By Ann Marie Foley - 23 February, 2017
Famine has been formally declared in parts of South Sudan by the United Nations.
After the general audience yesterday (22 February) in St Peter’s Square, the Holy Father spoke of South Sudan and said:
“Of particular concern is the painful news coming from suffering South Sudan, where a fratricidal conflict is compounded by a severe food crisis in the Horn of Africa region, which condemns to death by starvation millions of people, including many children.”
Pope Francis urged people to “commit not to stop at making statements, but also to provide concrete food aid and to allow it to reach suffering populations.”
Irish aid agency Trócaire has stated that this is the first famine to be announced in any part of the world in six years. The agency added that the 100,000 people living in the two states where famine has been declared do not have enough food for “today, or tomorrow, or next month”.

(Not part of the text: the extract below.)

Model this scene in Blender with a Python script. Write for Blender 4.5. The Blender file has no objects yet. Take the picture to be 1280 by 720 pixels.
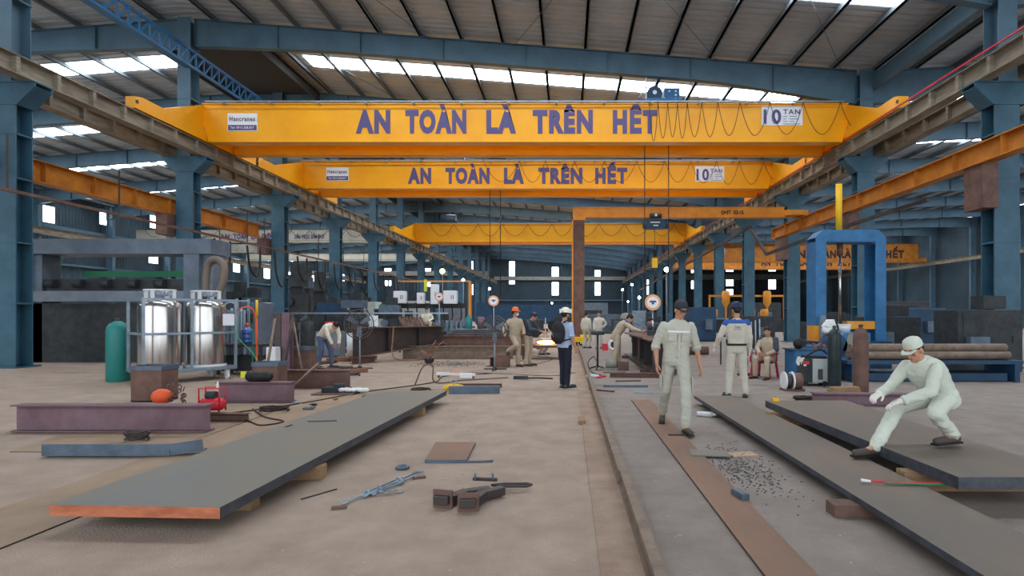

Approximately five million people in the entire country of South Sudan also need emergency food aid. Millions more are in need of humanitarian support in Somalia and parts of Ethiopia and Kenya due to drought.
“The situation has been getting steadily worse over the last few months. The last rainy season failed; that was October to December. So when the rains fail it has a big knock-on effect leading to no harvest. We’ve noticed a very significant deterioration in the last few months, but then on Monday the UN confirmed that,” said Eoghan Rice, International Communications Officer, Trócaire.
He explained that the UN uses a five-tier classification system to describe the severity of hunger, and famine is the worst. A lot of South Sudan comes under the next worst level, just behind famine.
“The concern is that if the next rains are not sufficient that those areas will also enter into famine in the coming weeks. The numbers affected could get a lot worse between now and July,” said Eoghan Rice. He explained that the rains, which normally come between February and June, are expected to be very weak.
“Add to that the fact that two million people have been displaced due to conflict and they do not have access to their own land. They have been pushed off their own farmland, so that means those people are going to be badly impacted,” he said. “So it [the cause of famine] is a mixture of the drought and the conflict.”
The United Nations has stated that war and a collapsing economy have left 100,000 people facing starvation there and a further one million people on the brink of famine.
“Many families have exhausted every means they have to survive,” said Serge Tissot, the Food and Agriculture Organization (FAO) Representative in South Sudan, in a news release issued jointly with the United Nations Children’s Fund (UNICEF) and the World Food Programme (WFP). He explained that farmers have lost their livestock and even their farming tools.
Famine is currently affecting parts of Unity State in the northern-central part of the country. A formal famine declaration means people have already started dying of hunger.
The situation is the worst hunger catastrophe since fighting erupted more than three years ago between rival forces – the Sudan People’s Liberation Army (SPLA) loyal to President Salva Kiir and the SPLA in Opposition backing First Vice-President Riek Machar.
The three UN agencies warned that urgent action is needed to prevent more people from dying of hunger. According to the Integrated Food Security Phase Classification (IPC) update by the government, the three agencies and other humanitarian partners, 4.9 million people – more than 40 percent of South Sudan’s population – are in need of urgent food, agriculture and nutrition assistance.
The total number of food insecure people is expected to rise to 5.5 million at the height of the lean season in July if nothing is done to curb the severity and spread of the food crisis.
“More than one million children are currently estimated to be acutely malnourished across South Sudan; over a quarter of a million children are already severely malnourished. If we do not reach these children with urgent aid many of them will die,” said Jeremy Hopkins, UNICEF Representative in South Sudan.
“We have also warned that there is only so much that humanitarian assistance can achieve in the absence of meaningful peace and security, both for relief workers and the crisis-affected people they serve,” said WFP Country Director Joyce Luma.
Trócaire has teams working in South Sudan, and the three other affected countries – Somalia, Kenya and Ethiopia.